At this stage in the novel, having but 8% of the novel read (by my Goodreads calculator), I'm going to have to go with Affery Flintwinch. She is introduced first in chapter 3 as a "cracked voice" coming "out of the dimness" to greet Arthur Clennam when he has returned home and is meeting with his mother for the first time in years. Affery is an old woman and an old servant of the family--she is described as a "tall hard-favored sinewy old woman, who in her youth might have enlisted in the Foot Guards without much fear of discovery," but who retreats in fear from her husband, a "little keen-eyed crab-like old man."

She tells Arthur that her husband and Mrs. Clennam decided she should marry him because it wouldn't be appropriate for the two to remain as the only servants to a bedridden woman if they weren't married. So she did--no courting, not much of a wedding, and a marriage of convenience to a man she fears. Poor Affery.

The next chapter recounts a scene in which she is sleeping, hears a noise and gets up to investigate, and sees her husband talking with someone in a stealthy way. When Mr. Flintwinch sees that his wife has seen him, he goes after her, choking her and telling her that what she saw was a dream. She is so afraid of him that she doesn't question his assessment of the situation.

I chose Affery because I anticipate her being a literary Fool--that is, a character who speaks the truth and provides a moral compass for the reader and other characters if they are wise enough to see and hear the wisdom in her ramblings. Miss Bates in Austen's Emma is such a Fool, and I'm wondering if Affery is another such character. Dickens used her to show the reader that Mr. Flintwinch is involved in some shady dealings and he will willingly resort to violence to quiet anyone whom he sees as a threat--but he does this in an oblique way. The narrator doesn't spell this out, but describes Affery's experience as a "dream."

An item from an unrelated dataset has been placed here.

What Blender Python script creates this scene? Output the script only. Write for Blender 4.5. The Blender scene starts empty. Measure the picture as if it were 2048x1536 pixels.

According to my Penguin Classics Notes, Affery is an "old Puritan name, common in Kent. Variants include Aphra, Aphora, Afra, and Afferie. Dickens may have been alerted to the name by a tombstone in a churchyard at Folkestone, where he wrote the main part of Little Dorrit: 'To the Memory of Affery Jeffrey (a female)'."

Here's a photo of Affery from the BBC adaptation that I am very eager to see, as soon as I finish the book. I'm not sure that this woman could have "enlisted in the Foot Guards without much fear of discovery," but she seems frightened enough, which is her main character trait at this point in the story.

Friday, November 07, 2008

Why BBC costume drama needs to go beyond bodices

Here's a great article from which I shamelessly stole today's post title.

I can't watch Little Dorrit because I haven't read the book yet, and I have to read Hard Times before I read any other Dickens, but maybe by the time the new series makes it to DVD I will have earned the ability to watch it...by my rules.

I loved the way the article opened with an invocation of Bleak House and all that fog.

I enjoyed the description of Andrew Davies as "...that tireless workhorse of classic adaptation," and for sheer fun I give 10 stars to the description of the new Little Dorrit: "This heritage drama plumbs unprecedented depths. One thick slice of histrionic ham drops on another, wedged between turgid doorstops of unfathomable plot. Costumed camp addles the senses of its twee antiquarian followers. This reactionary rabble would nominate the cast and crew of Emmerdale for Baftas if only they snuck in some crinolines, bustles and the odd steam-engine.

I must confess, though, I was perplexed by this bit in which the author suggests that there are other authors who could provide plots for the BBC:
"From romantic Scott and satirical Peacock to grimy Gissing and sensual George Moore, many other likely fictions from the 19th century alone lie waiting for Auntie's kiss."

Who are Peacock, Gissing, and George Moore? I thought I knew Victorian authors to some degree. Must Google later.

At any rate, enjoy this fun article.